Sir Hugh Trevor-Hoper afirmou em 1963 não haver uma
história da África, mas tão somente a história dos europeus no continente,
porque o resto era escuridão, e a escuridão não é matéria de história. A
mudança dessa visão começa a acontecer no século XX com a figura do
administrador. O administrador colonial tinha, entre suas tarefas, a de
produzir relatórios sobre as gentes de quem cobrava impostos. Muito desses
funcionários imperiais deram-se a tarefa com zelo e alguns mais que zelo,
paixão. Alguns desses funcionários já chegaram à África com curiosidade e
erudição. Para exercer com eficiência o
ofício de agente político, tinha de aprender o idioma, conhecer crenças,
familiarizar-se com estruturas sociais e os costumes dos povos que
administravam. O que era exigido desses funcionários acabou por transformar
alguns poucos em antropólogos, linguistas, geógrafos e historiadores. Por sua
vez, o impacto da presença europeia e a resistência à ocupação colonial influenciou
o interesse pelo próprio passado. Assim, embora sendo antiga a ampla
bibliografia histórica sobre a África, a história da África é uma nova
disciplina. Só há algumas décadas se incorporou ao currículo das universidades,
tendo a historiografia africana como período áureo a partir da segunda Guerra Mundial.
O
ponto de vista em si de Paulo Prado é inócuo, qualquer indivíduo tem o direito
de escrever sobre o que quiser. O verdadeiro problema é o lugar dessa fala.

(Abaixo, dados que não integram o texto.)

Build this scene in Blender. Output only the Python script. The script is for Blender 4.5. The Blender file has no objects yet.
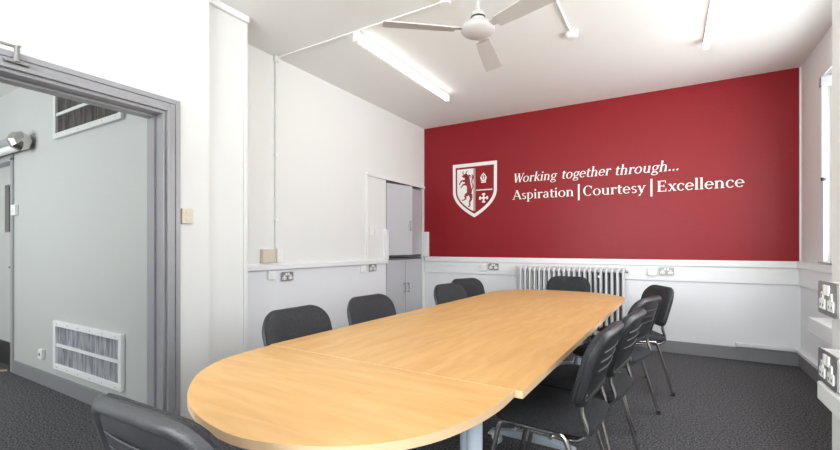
import bpy, bmesh, math, random
from mathutils import Vector, Matrix
random.seed(7)
PI = math.pi
C = bpy.context.scene.collection
S = bpy.context.scene

# ---------------------------------------------------------------- camera
CH = 1.2
YAW = math.atan(248/420)
cam = bpy.data.cameras.new('camera'); co = bpy.data.objects.new('camera', cam); C.objects.link(co)
co.location = (0, 0, CH); co.rotation_euler = (PI/2, 0, YAW)
cam.sensor_width = 36; cam.lens = 18.0; cam.shift_y = 22/840; cam.clip_start = 0.05
S.camera = co
# ---------------------------------------------------------------- world, daylight, exposure
w = bpy.data.worlds.new('sky'); S.world = w; w.use_nodes = True
wb = w.node_tree.nodes['Background']; wb.inputs[0].default_value = (0.90, 0.95, 1.0, 1); wb.inputs[1].default_value = 2.5
S.view_settings.view_transform = 'Standard'; S.view_settings.look = 'None'
S.view_settings.gamma = 1; S.view_settings.use_curve_mapping = False
S.view_settings.exposure = 0.36
def area(name, loc, rot, sx, sy, power, col=(1, 1, 1)):
    l = bpy.data.lights.new(name, 'AREA'); l.shape = 'RECTANGLE'; l.size = sx; l.size_y = sy; l.energy = power; l.color = col
    o = bpy.data.objects.new(name, l); C.objects.link(o); o.location = loc; o.rotation_euler = rot
    return o
DAY = (0.97, 0.985, 1.0)
area('daylight_side_window', (1.75, 3.45, 1.85), (0, PI/2-.05, 0), 1.7, 2.6, 76, DAY)
area('fill_light_rear_side', (1.75, -0.4, 1.85), (0, PI/2+.10, 0), 1.7, 2.2, 14, DAY)  # fill added through an unseen rear opening in the right wall
area('fill_light_back', (-0.85, -2.55, 1.9), (PI/2+.48, 0, 0), 3.2, 1.7, 200, DAY)  # fill added behind the camera, tilted up to lift the ceiling
area('fill_light_corridor', (-5.0, -1.75, 1.7), (PI/2+.1, 0, 0), 2.6, 1.6, 72, DAY)  # fill added to brighten the corridor, its window is unseen

# ---------------------------------------------------------------- materials
def mat(name, col, rough=.5, metal=0, emit=None, es=0, bump=0, bscale=40, var=0, vscale=6, spec=None, coat=0):
    m = bpy.data.materials.new(name); m.use_nodes = True; nt = m.node_tree; b = nt.nodes['Principled BSDF']
    b.inputs['Base Color'].default_value = (*col, 1); b.inputs['Roughness'].default_value = rough; b.inputs['Metallic'].default_value = metal
    if spec is not None: b.inputs['Specular IOR Level'].default_value = spec
    if coat: b.inputs['Coat Weight'].default_value = coat
    if emit: b.inputs['Emission Color'].default_value = (*emit, 1); b.inputs['Emission Strength'].default_value = es
    tc = nt.nodes.new('ShaderNodeTexCoord')
    n = nt.nodes.new('ShaderNodeTexNoise'); n.inputs['Scale'].default_value = vscale; n.inputs['Detail'].default_value = 4
    nt.links.new(tc.outputs['Object'], n.inputs['Vector'])
    if var:
        mx = nt.nodes.new('ShaderNodeMix'); mx.data_type = 'RGBA'
        mx.inputs[6].default_value = (*[c*(1-var) for c in col], 1); mx.inputs[7].default_value = (*[min(1, c*(1+var)) for c in col], 1)
        nt.links.new(n.outputs[0], mx.inputs[0]); nt.links.new(mx.outputs[2], b.inputs['Base Color'])
    if bump:
        n2 = nt.nodes.new('ShaderNodeTexNoise'); n2.inputs['Scale'].default_value = bscale; n2.inputs['Detail'].default_value = 3
        nt.links.new(tc.outputs['Object'], n2.inputs['Vector'])
        bp = nt.nodes.new('ShaderNodeBump'); bp.inputs['Strength'].default_value = bump; bp.inputs['Distance'].default_value = .004
        nt.links.new(n2.outputs[0], bp.inputs['Height']); nt.links.new(bp.outputs[0], b.inputs['Normal'])
    return m
def two_tone(name, c1, c2, scale, stretch=(1, 1, 1), lo=.35, hi=.65, rough=.9, bump=.5, detail=3, coord='Object'):
    m = bpy.data.materials.new(name); m.use_nodes = True; nt = m.node_tree; b = nt.nodes['Principled BSDF']
    b.inputs['Roughness'].default_value = rough
    tc = nt.nodes.new('ShaderNodeTexCoord'); mp = nt.nodes.new('ShaderNodeMapping'); mp.inputs['Scale'].default_value = stretch
    n = nt.nodes.new('ShaderNodeTexNoise'); n.inputs['Scale'].default_value = scale; n.inputs['Detail'].default_value = detail
    r = nt.nodes.new('ShaderNodeValToRGB'); r.color_ramp.elements[0].position = lo; r.color_ramp.elements[1].position = hi
    r.color_ramp.elements[0].color = (*c1, 1); r.color_ramp.elements[1].color = (*c2, 1)
    nt.links.new(tc.outputs[coord], mp.inputs[0]); nt.links.new(mp.outputs[0], n.inputs['Vector'])
    nt.links.new(n.outputs[0], r.inputs[0]); nt.links.new(r.outputs[0], b.inputs['Base Color'])
    if bump:
        bp = nt.nodes.new('ShaderNodeBump'); bp.inputs['Strength'].default_value = bump; bp.inputs['Distance'].default_value = .004
        nt.links.new(n.outputs[0], bp.inputs['Height']); nt.links.new(bp.outputs[0], b.inputs['Normal'])
    return m
def wood(name, stretch):
    m = bpy.data.materials.new(name); m.use_nodes = True; nt = m.node_tree; b = nt.nodes['Principled BSDF']
    b.inputs['Roughness'].default_value = .42
    tc = nt.nodes.new('ShaderNodeTexCoord'); mp = nt.nodes.new('ShaderNodeMapping'); mp.inputs['Scale'].default_value = stretch
    n = nt.nodes.new('ShaderNodeTexNoise'); n.inputs['Scale'].default_value = 3.2; n.inputs['Detail'].default_value = 6; n.inputs['Distortion'].default_value = .6
    r = nt.nodes.new('ShaderNodeValToRGB'); e = r.color_ramp.elements
    e[0].position = .3; e[0].color = (.62, .34, .115, 1); e[1].position = .72; e[1].color = (.735, .45, .185, 1)
    n2 = nt.nodes.new('ShaderNodeTexNoise'); n2.inputs['Scale'].default_value = 30; n2.inputs['Detail'].default_value = 3
    mx = nt.nodes.new('ShaderNodeMix'); mx.data_type = 'RGBA'; mx.blend_type = 'MULTIPLY'
    mm = nt.nodes.new('ShaderNodeMath'); mm.operation = 'MULTIPLY'; mm.inputs[1].default_value = .30
    mx.inputs[7].default_value = (.86, .78, .66, 1)
    nt.links.new(tc.outputs['Object'], mp.inputs[0]); nt.links.new(mp.outputs[0], n.inputs['Vector']); nt.links.new(mp.outputs[0], n2.inputs['Vector'])
    nt.links.new(n.outputs[0], r.inputs[0]); nt.links.new(n2.outputs[0], mm.inputs[0]); nt.links.new(mm.outputs[0], mx.inputs[0])
    nt.links.new(r.outputs[0], mx.inputs[6]); nt.links.new(mx.outputs[2], b.inputs['Base Color'])
    return m
def louvre(name, c1, c2, scale):
    m = bpy.data.materials.new(name); m.use_nodes = True; nt = m.node_tree; b = nt.nodes['Principled BSDF']
    b.inputs['Roughness'].default_value = .7
    tc = nt.nodes.new('ShaderNodeTexCoord'); mp = nt.nodes.new('ShaderNodeMapping'); mp.inputs['Scale'].default_value = (1, 1, .12)
    n = nt.nodes.new('ShaderNodeTexNoise'); n.inputs['Scale'].default_value = scale; n.inputs['Detail'].default_value = 4
    r = nt.nodes.new('ShaderNodeValToRGB'); r.color_ramp.elements[0].position = .38; r.color_ramp.elements[1].position = .62
    r.color_ramp.elements[0].color = (*c1, 1); r.color_ramp.elements[1].color = (*c2, 1)
    nt.links.new(tc.outputs['Object'], mp.inputs[0]); nt.links.new(mp.outputs[0], n.inputs['Vector'])
    nt.links.new(n.outputs[0], r.inputs[0]); nt.links.new(r.outputs[0], b.inputs['Base Color'])
    return m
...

Paulo Prado representa uma poderosa estrutura de poder e a sua fala tem grande
impacto. Renegar, diminuir, culpar e desumanizar o negro, o índio e o mestiço
vai além do cruel. É criminoso. Da gênese desse tipo de pensamento surgem tragédias
que tem o racismo, desigualdade e a segregação como pano de fundo. Desde a criminalização
do porte de armas brancas e redução da maioridade penal aos vários casos como
Amarildo, Cláudia, DG, Eduardo, mortos arbitrariamente pela polícia (porque
eram pobres, negros ou favelados).
Na minha última visita a
Teresina, ainda esse ano. Descobri que o colégio público Unidade Escolar
Domingo Jorge Velho não existe mais. Decorrente de um projeto de lei, em 2007,
a escola se transformou no Memorial Zumbi dos Palmares e hoje é um espaço de
difusão e divulgação da cultura negra. O empoderamento proporcionado pela
memória e a identidade provocam mudanças. Longe do ideal, mas ideias, posturas
e pensamento conservadores de outros tempos já não se reproduzem tão facilmente
hoje em dia. Não tenho resposta sobre qual será o futuro disso, mas me anima
pensar que obras como a de Paulo Prado terão cada vez mais rejeição.
Reproduzo abaixo o último
parágrafo do capítulo intitulado “Ser africano no Brasil dos séculos XVIII e
XIX” do livro “Um rio chamado atlântico” de Alberto da Costa e Silva: “O Africano no Brasil, o livre, o liberto,
mas, sobretudo o escravo, foi um elemento altamente civilizador, como já
pensava um dos grandes políticos brasileiro do século XIX, Bernardo Pereira de
Vasconcelos. Bernardo Pereira de Vasconcelos disse alto no Senado, em 1843,
esta frase em tudo verdadeira:“ A África civiliza a América.” Eu a tenho na
memória, ao voltar-me para o africano escravizado que vivia em terras
brasileiras nos séculos XVIII ou XIX e ao perguntar-lhe como é que gostaria de
ser lembrado por nós, brasileiros de hoje. Creio que gostaria que dele não
esquecêssemos a criatividade com que se deu a uma terra que logo fez sua,
ocupou com seu trabalho e encharcou de beleza. Seríamos não só injustos e
ingratos, mas também não merecedores de seu exílio, de sua humilhação e de seu
sofrimento, se olvidássemos o papel enorme e decisivo do escravo na construção
do Brasil. Se alguém merece ser herói nacional deste país, este alguém é ele.”